And yet this is a musical renaissance of sorts. Jim Kerr’s Sicily haven appears to lend him more of a chance to write songs instinctively with the band, and a ‘less is more’ approach removes a lot of the baggage that accompanied some of their over-inflated tracks in the 1980s.
Take closing track Dolphins, a startlingly bleak outlook and a brave way to finish the album, Kerr’s disembodied voice over the toll of Eddie Duffy’s bass, with Blue Nile-type cinematics in between. The track’s timeless opening, not a drum in sight, reaches an awkward calm quite unlike anything they’ve done before.
It certainly won’t please all the fans, but then the band are on much safer ground with the opening trio. The single Home is particularly good, a Charlie Burchill special looping around Kerr’s vocal puzzle that he’s “home, but thousands of miles away”. Opening track Stay Visible uses the widescreen approach once again but with a greater economy, its opening betraying 21st century musical technology but in all reality similar to the music the band were making at the start of the 1990s. Stranger too, opens up into a strong chorus, Kerr’s voice taking a firm foothold in mid range.
It’s the central part of the album where the going gets tougher. Underneath The Ice has an uncomfortable, meandering vocal line, with Kerr’s voice subtly vocoded but sounding unrelated to the stilted bass and clumsy, slower rhythm. The Jeweller (Part 2) (don’t you just hate it when there’s no part 1?!) also fails to convince fully, Kerr singing of where the “air is thin” and sating a “lack of oxygen”, both evident in the slender vocal delivery. Kiss The Ground may feature a more traditional Kerr line in the verse but the lyrics become questionable by the chorus, by way of example: “There is no hidden karma, there is no special plight, there is no special armour to take me through the night.”

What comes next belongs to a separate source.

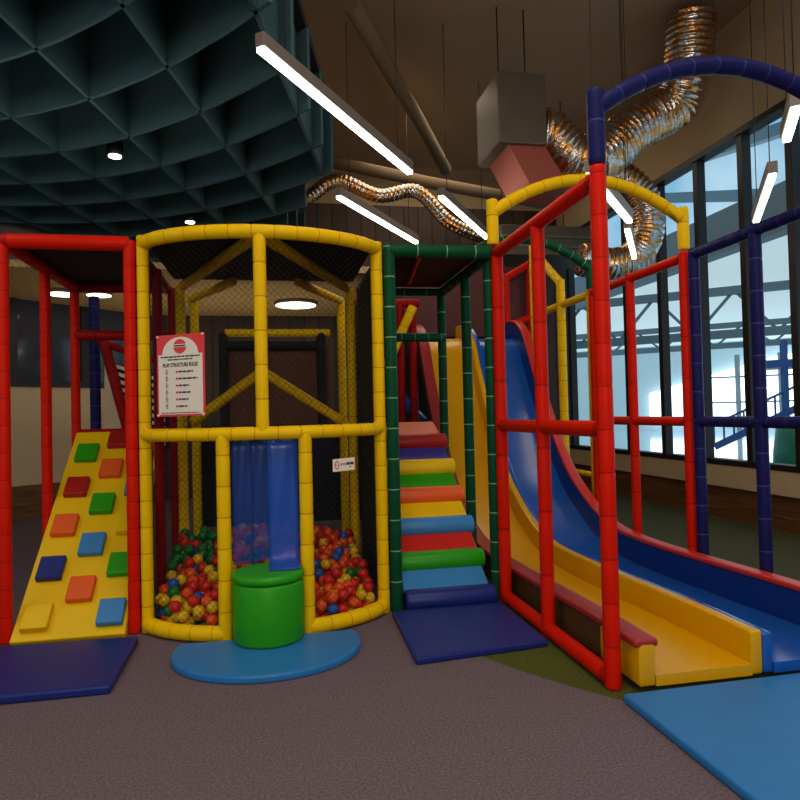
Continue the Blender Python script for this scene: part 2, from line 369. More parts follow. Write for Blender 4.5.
# ducts
def duct(pts, r, lab, corr=.12, n=18):
    # Catmull-Rom through pts with fine corrugation
    P = [V3(p) for p in pts]; P = [P[0]*2-P[1]]+P+[P[-1]*2-P[-2]]; out = []
    for i in range(1, len(P)-2):
        L = (P[i+1]-P[i]).length; k = max(4, int(L/.02))
        for j in range(k):
            t = j/k; a, b, c, d = P[i-1:i+3]
            out.append(.5*((2*b)+(c-a)*t+(2*a-5*b+4*c-d)*t*t+(3*b-a-3*c+d)*t**3))
    rr = [r*(1-corr*(i % 3 == 0)+random.uniform(-.02, .02)) for i in range(len(out))]
    o = MB().sweep(out, rr, n).build('hanging_foil_duct', M['foil']); return tag(o, lab, 'duct')
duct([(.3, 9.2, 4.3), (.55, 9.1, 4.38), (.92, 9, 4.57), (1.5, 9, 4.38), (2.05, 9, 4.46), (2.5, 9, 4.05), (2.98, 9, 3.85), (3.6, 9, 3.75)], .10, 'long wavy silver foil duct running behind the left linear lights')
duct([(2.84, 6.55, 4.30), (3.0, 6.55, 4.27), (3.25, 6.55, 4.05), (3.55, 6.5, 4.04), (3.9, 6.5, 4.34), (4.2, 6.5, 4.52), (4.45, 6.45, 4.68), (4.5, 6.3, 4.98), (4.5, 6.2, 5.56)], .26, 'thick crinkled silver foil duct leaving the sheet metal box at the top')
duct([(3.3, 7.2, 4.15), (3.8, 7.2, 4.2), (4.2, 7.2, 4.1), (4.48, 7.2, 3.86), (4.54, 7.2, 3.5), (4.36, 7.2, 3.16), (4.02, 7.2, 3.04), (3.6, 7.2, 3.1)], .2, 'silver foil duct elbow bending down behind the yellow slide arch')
t = thing('ventilation_box', (2.55, 6.5, 4.0), 'grey sheet metal ventilation box with sloped underside near the ceiling', 'ventilation box')
MB().box((2.28, 6.2, 4.02), (2.80, 6.9, 4.75)).build('box_body', M['galv'], t, .01)
MB().prism([(2.40, 4.02), (2.80, 4.02), (3.05, 3.62), (2.62, 3.62)], 'Y', 6.25, 6.85).build('sloped_outlet', mat('red_lit_sheet', (176, 92, 76), .4, metal=.6), t)
for x in (2.4, 2.7): MB().sweep([(x, 6.5, 4.75), (x, 6.5, 5.6)], .008, 6).build('hanger', M['black_metal'], t)
t = thing('ventilation_unit', (3.2, 8.2, 3.2), 'long grey sheet metal ventilation unit slung behind the yellow arch', 'ventilation unit')
MB().box((2.95, 8.05, 3.35), (4.3, 8.8, 3.75)).build('unit_body', M['galv'], t, .02)
for z in (3.45, 3.58): MB().box((2.95, 8.02, z), (4.3, 8.05, z+.03)).build('ridge', M['housing'], t)
for x in (3.1, 4.0): MB().sweep([(x, 8.4, 3.75), (x, 8.4, 5.6)], .008, 6).build('hanger', M['black_metal'], t)
# roof steel under the beige ceiling
for pts, lab in (([(.8, 6.2, 5.3), (1.9, 8.2, 5.15), (2.6, 9.4, 4.95)], 'beige roof beam curving down beside the long linear light'), ([(.6, 9.8, 5.2), (2.4, 9.8, 4.9), (4.6, 9.8, 4.6)], 'beige roof beam crossing behind the wavy foil duct')):
    o = MB().sweep(pts, .09, 10).build('roof_beam', M['beam']); tag(o, lab, 'beam')

# ------------------------------------------------------------------ pool hall beyond the window
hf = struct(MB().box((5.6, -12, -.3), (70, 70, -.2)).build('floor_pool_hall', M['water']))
HD = V3((math.sin(math.radians(40)), math.cos(math.radians(40)), 0)); HC = V3((HD.y, -HD.x, 0))
def hp(d, c, z): q = HD*d+HC*c; return V3((q.x, q.y, z))
def hquad(mb, pts): b = len(mb.v); mb.v += [hp(*p) for p in pts]; mb.face([b+i for i in range(len(pts))]); return mb
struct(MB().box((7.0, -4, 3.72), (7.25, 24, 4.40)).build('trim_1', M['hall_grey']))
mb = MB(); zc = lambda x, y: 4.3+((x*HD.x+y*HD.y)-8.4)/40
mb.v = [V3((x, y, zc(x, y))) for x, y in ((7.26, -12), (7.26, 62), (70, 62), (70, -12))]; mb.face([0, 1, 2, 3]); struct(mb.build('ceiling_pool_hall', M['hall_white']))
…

Still, these apparent shortcomings at the albums core don’t detract too much from the many positive elements of this release, particularly the surefootedness of the opening trio, nor the willingness to try something different at the end. The old ones may still be the best, but for their fans Simple Minds have offered hope that now, having blown the cobwebs away, they may be about to go big again.